Tsholofelo Moeng did not plan to become a business owner. Like many young South Africans, she had a job, a routine, and a plan. Then retrenchment arrived, and the plan fell apart. What came next is the kind of story that South Africa’s Youth Month was made to tell.
In June 2025, Moeng founded De Joint Carwash and Shisa in Lime Acres, a small mining town in the Northern Cape. The business started with a simple premise — identify what the community needs and find a way to provide it. One year on, De Joint offers carwash services, catering, cleaning, event planning, and consumable supplies, all operating out of a repurposed abandoned mine building that Moeng fought through rezoning processes and municipal regulations to make her own.
“Losing my job could have been a setback, but I chose to turn it into an opportunity,” she says. “Seeing people embrace my business gave me the confidence and determination to grow it into a service that adds value to the area.”
That value is already tangible. De Joint currently employs four people, including two recent school leavers and a woman in a mid-management role — a deliberate choice that reflects Moeng’s belief that employment in small towns is not just an economic transaction, but a social intervention. In a community where limited amenities, high youth unemployment, and exposure to substance abuse are daily realities, a job is a lifeline. Moeng knows this because she grew up in exactly that environment.

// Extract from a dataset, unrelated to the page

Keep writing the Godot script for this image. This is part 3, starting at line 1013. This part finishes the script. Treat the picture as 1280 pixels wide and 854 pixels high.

The path to opening De Joint was not straightforward. Establishing a business in a mining town comes with layers of regulatory complexity that most entrepreneurship guides do not cover. The abandoned mine building Moeng identified as her premises required rezoning, which meant engaging with municipal officials, town planners, and council representatives simultaneously. Rather than being deterred, she leaned into the process — and found unexpected allies.
“I received tremendous support from the local municipality, town planners, and council representatives, who assisted me in refining my business plan and ensuring compliance with all necessary requirements,” she recalls. It is a lesson in what community-level partnership between small business and local government can look like when it works.
Moeng’s approach to expanding the business is equally deliberate. Every new service at De Joint traces back to a customer conversation — a suggestion, a request, a gap that someone in the community noticed and brought to her. She describes her model as customer-focused, and the evidence bears that out. What started as a carwash has grown into a multi-service enterprise because Moeng listened and then acted.
Her vision for De Joint extends well beyond Lime Acres. She wants to take the model into other mining communities across South Africa, scaling the employment impact as the business grows and eventually expanding into cleaning solutions and consumable supplies — categories she identifies as consistently high-demand in mining environments. The long-term goal is to employ a significant number of young people, not just in one town, but across the sector.
For aspiring entrepreneurs watching from the sidelines, Moeng’s advice is rooted in the practical realities she has navigated herself. Do your research. Understand your market. Learn where the funding and mentorship are — because they exist, even if they are not always visible. Build relationships with local government before you need them. And above all, prepare.
“Preparation, persistence, and community engagement are key ingredients for success,” she says.
In a country where 54.65% of young people are unemployed and rural communities remain chronically underserved, De Joint Carwash and Shisa is a small business carrying a large idea: that entrepreneurship, done with intention and rooted in community, can be a genuine engine of local economic change. Tsholofelo Moeng did not wait for the economy to recover. She built something inside it.